[Scene script records]

* START *

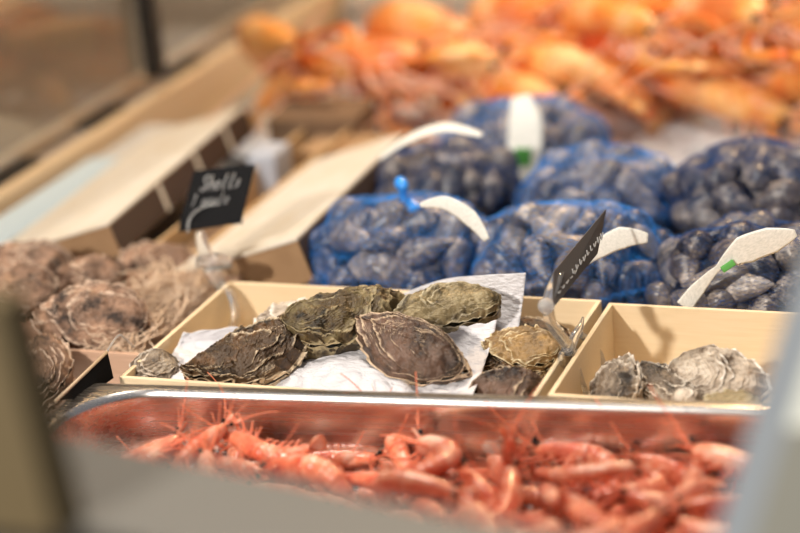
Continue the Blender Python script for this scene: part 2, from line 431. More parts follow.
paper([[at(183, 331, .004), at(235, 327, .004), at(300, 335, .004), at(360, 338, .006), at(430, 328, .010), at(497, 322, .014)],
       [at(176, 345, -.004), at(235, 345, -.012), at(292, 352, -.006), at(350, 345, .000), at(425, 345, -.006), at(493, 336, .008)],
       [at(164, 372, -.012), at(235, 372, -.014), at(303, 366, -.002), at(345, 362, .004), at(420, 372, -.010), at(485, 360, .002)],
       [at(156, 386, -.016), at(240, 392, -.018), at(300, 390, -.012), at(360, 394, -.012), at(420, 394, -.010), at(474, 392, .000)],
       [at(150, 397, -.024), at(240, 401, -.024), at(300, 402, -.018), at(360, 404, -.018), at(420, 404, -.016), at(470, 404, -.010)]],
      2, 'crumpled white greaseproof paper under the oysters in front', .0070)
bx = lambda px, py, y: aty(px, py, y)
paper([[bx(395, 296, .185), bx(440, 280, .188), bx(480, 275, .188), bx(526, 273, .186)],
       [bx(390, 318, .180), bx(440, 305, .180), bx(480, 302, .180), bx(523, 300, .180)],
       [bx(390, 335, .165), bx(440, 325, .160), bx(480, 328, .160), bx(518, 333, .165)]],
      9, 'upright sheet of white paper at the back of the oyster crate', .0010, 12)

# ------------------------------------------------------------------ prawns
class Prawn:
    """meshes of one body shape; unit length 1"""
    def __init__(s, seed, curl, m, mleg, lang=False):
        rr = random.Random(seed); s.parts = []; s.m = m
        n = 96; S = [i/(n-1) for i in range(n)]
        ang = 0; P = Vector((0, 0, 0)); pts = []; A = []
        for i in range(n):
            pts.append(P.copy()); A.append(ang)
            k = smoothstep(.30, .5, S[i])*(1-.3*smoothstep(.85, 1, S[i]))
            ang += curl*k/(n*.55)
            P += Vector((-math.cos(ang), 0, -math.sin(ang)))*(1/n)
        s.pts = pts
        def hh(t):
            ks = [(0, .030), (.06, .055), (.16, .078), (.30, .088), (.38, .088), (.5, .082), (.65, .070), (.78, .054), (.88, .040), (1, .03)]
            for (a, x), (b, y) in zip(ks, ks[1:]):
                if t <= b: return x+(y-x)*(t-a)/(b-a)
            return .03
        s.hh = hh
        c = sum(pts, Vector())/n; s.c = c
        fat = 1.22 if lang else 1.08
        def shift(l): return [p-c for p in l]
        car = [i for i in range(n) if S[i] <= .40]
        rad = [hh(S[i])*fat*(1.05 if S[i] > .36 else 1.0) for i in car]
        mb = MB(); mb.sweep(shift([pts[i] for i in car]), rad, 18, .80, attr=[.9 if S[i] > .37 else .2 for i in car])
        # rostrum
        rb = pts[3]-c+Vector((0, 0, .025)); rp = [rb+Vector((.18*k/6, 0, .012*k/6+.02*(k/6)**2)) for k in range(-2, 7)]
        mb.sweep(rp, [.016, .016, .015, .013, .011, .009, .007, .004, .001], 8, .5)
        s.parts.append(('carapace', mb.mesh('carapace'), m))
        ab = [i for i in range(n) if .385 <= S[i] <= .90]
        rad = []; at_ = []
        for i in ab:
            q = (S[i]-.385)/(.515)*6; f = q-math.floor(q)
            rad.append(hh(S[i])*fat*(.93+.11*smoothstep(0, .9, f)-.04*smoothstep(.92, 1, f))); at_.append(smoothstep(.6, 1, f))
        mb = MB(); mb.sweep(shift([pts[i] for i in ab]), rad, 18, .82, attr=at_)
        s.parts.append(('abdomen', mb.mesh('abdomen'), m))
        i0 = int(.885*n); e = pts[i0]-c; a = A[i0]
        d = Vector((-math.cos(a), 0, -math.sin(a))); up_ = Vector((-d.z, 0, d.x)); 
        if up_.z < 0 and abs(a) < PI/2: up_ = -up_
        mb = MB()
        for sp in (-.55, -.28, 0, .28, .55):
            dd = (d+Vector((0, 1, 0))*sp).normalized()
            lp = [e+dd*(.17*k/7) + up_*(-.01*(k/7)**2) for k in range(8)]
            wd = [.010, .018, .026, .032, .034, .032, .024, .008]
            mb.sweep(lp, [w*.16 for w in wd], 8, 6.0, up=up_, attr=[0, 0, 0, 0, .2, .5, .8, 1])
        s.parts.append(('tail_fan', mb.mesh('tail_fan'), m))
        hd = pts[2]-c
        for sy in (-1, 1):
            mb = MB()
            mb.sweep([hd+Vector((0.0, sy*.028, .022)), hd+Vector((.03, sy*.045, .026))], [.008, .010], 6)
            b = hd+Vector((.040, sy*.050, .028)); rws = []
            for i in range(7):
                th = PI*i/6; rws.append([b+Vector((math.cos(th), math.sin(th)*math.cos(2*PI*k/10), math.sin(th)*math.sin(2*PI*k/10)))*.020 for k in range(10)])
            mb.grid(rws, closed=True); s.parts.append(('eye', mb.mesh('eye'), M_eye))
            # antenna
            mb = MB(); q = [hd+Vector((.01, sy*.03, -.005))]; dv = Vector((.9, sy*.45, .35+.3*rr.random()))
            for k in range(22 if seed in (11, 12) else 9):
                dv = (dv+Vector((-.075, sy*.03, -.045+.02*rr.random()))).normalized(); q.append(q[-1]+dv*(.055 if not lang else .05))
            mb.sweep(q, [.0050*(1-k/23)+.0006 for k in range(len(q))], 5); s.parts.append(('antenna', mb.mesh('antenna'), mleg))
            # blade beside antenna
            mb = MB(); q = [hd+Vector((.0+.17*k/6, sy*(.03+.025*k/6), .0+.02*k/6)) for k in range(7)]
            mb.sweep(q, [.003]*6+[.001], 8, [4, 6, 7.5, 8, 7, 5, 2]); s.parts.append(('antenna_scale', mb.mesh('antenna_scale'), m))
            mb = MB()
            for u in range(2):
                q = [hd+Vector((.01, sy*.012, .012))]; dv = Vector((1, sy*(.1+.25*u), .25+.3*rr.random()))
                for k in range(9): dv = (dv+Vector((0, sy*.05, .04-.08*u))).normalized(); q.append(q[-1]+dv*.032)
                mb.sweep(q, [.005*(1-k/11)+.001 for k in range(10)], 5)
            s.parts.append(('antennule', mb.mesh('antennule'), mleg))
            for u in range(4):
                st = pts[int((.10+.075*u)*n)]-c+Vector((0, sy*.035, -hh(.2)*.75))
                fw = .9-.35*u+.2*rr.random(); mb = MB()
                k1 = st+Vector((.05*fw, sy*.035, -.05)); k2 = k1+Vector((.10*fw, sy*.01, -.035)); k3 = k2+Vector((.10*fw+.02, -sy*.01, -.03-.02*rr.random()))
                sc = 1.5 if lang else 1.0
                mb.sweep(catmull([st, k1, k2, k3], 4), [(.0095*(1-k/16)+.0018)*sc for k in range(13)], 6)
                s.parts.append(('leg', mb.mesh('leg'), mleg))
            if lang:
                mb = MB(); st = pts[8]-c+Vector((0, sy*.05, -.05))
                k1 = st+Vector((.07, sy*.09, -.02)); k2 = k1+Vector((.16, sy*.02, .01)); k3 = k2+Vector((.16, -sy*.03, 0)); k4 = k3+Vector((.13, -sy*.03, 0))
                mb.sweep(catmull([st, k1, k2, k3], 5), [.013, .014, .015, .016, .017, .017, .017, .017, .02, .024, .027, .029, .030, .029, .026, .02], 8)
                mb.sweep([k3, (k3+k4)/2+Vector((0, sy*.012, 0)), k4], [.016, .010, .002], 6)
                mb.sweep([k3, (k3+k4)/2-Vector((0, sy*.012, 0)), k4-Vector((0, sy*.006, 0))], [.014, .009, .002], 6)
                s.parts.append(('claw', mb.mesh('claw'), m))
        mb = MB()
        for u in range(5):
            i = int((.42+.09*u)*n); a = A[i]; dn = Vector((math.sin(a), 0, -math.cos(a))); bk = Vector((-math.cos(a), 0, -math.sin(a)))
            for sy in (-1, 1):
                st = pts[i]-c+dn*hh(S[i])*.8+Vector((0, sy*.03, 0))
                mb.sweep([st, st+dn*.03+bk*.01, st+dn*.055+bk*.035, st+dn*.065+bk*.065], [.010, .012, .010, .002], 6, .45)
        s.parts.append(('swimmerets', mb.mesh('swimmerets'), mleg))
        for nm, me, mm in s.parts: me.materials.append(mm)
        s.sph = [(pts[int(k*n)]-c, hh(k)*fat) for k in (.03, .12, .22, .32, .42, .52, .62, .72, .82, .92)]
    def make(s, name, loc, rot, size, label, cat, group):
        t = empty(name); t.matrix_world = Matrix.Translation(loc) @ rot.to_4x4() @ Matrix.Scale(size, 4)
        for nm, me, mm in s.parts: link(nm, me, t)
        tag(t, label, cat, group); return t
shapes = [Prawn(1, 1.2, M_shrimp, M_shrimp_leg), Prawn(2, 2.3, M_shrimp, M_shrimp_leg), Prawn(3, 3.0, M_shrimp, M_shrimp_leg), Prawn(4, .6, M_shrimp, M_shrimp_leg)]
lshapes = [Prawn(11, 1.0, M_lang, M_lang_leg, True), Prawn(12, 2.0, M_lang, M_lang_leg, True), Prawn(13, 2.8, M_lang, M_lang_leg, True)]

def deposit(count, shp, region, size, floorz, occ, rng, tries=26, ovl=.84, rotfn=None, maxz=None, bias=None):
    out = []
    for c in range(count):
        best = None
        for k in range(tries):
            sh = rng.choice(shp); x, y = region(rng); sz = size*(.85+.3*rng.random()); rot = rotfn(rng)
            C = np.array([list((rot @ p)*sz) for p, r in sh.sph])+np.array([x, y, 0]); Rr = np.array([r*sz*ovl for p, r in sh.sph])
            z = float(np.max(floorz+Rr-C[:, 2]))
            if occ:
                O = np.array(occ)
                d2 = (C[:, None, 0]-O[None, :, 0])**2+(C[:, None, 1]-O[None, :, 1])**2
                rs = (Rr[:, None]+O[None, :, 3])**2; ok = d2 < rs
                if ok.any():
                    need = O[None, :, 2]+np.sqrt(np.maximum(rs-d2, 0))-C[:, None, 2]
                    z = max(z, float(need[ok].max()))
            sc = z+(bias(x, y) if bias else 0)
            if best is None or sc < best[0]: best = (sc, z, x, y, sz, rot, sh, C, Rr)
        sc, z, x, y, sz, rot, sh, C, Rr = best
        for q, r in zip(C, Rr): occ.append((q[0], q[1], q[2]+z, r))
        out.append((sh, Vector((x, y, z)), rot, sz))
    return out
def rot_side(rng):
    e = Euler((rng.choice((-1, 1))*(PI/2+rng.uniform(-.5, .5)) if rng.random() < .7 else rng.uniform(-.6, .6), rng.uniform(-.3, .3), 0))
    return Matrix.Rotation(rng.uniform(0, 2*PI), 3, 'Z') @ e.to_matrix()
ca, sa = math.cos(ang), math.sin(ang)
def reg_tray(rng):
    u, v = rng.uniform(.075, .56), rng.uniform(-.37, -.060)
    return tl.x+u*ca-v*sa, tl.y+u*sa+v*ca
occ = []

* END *
* START *

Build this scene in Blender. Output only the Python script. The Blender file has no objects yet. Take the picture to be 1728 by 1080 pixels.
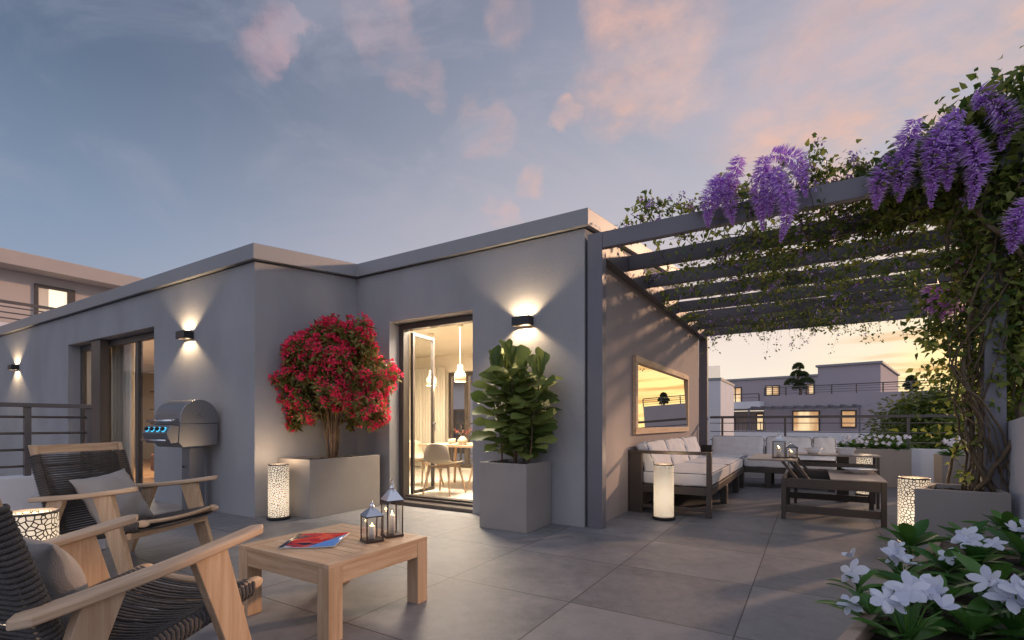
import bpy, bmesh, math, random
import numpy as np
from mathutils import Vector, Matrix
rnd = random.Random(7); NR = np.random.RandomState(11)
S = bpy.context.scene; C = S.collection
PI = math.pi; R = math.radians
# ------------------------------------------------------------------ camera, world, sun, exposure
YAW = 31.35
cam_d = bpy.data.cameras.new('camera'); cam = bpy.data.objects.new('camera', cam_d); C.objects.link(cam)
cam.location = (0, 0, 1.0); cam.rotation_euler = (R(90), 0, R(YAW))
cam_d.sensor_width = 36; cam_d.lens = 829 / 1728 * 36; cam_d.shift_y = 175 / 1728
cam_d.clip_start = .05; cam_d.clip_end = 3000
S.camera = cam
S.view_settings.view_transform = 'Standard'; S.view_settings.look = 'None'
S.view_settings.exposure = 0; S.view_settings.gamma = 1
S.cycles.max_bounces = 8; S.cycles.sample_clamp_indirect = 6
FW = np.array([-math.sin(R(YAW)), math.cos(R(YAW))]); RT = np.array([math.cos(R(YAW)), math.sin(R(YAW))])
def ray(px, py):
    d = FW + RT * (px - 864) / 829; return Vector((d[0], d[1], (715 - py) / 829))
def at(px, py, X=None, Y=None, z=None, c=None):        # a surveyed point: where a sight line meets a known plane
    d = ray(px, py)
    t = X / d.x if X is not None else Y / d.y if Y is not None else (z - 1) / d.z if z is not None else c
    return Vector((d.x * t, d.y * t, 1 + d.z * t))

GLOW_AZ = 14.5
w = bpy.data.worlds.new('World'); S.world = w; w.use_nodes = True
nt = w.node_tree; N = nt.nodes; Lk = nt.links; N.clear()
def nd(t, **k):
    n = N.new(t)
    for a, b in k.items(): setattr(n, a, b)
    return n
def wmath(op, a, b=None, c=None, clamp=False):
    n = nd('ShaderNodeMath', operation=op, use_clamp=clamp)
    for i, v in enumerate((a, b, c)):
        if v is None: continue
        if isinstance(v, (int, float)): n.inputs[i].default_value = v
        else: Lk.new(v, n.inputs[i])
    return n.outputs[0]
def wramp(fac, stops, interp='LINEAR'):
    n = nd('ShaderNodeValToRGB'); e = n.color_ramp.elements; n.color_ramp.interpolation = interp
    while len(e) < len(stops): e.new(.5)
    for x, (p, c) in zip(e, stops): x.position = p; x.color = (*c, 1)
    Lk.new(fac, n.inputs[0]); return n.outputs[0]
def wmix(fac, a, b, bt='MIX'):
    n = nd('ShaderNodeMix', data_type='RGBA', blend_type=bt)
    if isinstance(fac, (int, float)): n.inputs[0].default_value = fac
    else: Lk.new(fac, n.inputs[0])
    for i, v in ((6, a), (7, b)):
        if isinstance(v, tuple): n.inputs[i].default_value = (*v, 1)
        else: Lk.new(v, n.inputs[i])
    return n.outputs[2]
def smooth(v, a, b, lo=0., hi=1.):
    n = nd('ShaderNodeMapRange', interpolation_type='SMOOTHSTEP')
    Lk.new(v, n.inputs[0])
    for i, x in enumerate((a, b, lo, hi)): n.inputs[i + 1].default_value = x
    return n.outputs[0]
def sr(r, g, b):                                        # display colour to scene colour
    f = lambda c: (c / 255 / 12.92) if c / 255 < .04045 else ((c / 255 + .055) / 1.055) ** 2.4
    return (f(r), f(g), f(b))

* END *
* START *

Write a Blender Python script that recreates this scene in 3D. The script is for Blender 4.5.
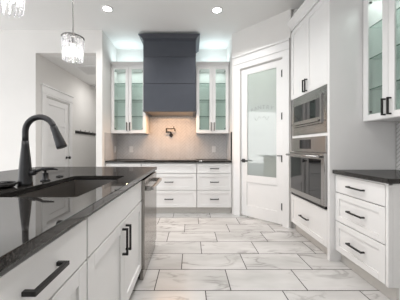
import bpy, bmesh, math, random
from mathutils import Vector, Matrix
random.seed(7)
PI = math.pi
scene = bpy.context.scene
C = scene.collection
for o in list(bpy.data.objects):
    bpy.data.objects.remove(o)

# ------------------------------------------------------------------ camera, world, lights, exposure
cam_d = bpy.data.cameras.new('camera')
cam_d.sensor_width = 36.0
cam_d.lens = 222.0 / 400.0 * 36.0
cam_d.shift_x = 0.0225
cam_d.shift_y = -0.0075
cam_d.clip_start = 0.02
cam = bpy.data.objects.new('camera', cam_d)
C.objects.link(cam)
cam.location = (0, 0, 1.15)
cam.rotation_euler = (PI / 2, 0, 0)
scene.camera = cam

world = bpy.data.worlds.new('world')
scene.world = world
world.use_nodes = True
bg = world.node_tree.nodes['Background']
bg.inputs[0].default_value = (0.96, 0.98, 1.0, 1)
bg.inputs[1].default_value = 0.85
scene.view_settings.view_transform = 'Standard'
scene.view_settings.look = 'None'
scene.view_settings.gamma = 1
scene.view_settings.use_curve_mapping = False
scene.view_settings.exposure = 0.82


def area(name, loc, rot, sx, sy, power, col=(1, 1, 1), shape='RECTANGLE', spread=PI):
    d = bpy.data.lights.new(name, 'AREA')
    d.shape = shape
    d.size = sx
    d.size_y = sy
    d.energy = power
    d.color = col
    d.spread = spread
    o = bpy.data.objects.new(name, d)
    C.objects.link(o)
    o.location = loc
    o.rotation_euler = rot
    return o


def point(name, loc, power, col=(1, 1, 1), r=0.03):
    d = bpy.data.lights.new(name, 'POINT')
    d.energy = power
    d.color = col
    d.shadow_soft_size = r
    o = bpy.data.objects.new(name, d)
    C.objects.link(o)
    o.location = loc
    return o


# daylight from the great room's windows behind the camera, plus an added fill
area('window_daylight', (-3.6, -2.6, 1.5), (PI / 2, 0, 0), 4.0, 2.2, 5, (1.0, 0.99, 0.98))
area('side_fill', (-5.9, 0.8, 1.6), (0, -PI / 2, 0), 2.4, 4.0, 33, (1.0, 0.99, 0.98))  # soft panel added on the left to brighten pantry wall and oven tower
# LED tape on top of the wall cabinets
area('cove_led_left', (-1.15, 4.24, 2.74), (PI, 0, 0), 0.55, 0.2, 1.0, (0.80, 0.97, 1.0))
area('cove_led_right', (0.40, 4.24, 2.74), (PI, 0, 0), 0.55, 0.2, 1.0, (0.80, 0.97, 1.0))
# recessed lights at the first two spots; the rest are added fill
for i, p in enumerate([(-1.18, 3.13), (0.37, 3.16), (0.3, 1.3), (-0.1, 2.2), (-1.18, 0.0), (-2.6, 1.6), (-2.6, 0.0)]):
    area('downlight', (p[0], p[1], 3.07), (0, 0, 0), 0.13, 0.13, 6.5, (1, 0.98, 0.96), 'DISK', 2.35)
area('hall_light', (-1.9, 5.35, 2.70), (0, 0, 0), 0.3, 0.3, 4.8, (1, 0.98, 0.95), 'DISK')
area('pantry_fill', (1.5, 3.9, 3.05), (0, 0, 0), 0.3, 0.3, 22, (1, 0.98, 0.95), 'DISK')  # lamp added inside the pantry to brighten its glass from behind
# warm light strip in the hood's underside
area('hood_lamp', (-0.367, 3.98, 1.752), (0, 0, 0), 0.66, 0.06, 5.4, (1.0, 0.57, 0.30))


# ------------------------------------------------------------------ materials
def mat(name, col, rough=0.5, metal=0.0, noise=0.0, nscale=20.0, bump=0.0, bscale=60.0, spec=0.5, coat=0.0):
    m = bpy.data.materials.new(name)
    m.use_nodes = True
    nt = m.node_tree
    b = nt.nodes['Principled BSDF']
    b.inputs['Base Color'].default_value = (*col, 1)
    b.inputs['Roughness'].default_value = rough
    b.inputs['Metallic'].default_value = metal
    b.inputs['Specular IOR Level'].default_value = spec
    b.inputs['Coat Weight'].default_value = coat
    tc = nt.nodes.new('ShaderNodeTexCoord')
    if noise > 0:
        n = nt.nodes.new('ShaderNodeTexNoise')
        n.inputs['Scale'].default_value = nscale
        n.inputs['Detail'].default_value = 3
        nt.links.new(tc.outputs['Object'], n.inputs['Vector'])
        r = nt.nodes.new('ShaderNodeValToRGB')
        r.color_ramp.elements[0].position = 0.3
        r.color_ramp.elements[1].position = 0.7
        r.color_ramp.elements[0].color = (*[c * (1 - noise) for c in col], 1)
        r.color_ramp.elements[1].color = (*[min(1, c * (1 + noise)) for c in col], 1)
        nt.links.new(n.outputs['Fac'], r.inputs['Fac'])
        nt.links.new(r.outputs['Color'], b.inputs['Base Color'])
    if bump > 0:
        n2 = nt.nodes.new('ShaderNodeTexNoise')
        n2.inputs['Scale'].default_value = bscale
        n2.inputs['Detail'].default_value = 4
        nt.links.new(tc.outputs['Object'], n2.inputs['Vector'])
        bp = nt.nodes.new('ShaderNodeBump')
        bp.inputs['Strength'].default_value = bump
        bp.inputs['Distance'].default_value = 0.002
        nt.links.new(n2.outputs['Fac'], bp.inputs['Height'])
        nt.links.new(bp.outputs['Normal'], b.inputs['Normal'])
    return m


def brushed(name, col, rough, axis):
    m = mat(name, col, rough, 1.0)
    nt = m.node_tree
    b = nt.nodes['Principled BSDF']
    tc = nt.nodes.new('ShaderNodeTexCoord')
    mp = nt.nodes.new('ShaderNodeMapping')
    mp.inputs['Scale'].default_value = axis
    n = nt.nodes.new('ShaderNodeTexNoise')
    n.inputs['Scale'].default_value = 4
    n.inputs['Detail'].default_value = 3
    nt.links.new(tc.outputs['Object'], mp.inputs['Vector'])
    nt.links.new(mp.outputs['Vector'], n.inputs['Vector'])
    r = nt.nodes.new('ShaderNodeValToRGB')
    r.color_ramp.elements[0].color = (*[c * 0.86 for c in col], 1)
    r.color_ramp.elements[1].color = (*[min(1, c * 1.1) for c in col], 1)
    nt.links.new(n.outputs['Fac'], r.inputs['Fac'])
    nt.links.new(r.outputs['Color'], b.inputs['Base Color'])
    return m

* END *

**Task details**
From the records above, extract the lines from the one holding "Write a Blender" through the one holding "bpy.data.objects.remove(o)", word for word; omit the pictures.

**Exercise output**
Write a Blender Python script that recreates this scene in 3D. The script is for Blender 4.5.
import bpy, bmesh, math, random
from mathutils import Vector, Matrix
random.seed(7)
PI = math.pi
scene = bpy.context.scene
C = scene.collection
for o in list(bpy.data.objects):
    bpy.data.objects.remove(o)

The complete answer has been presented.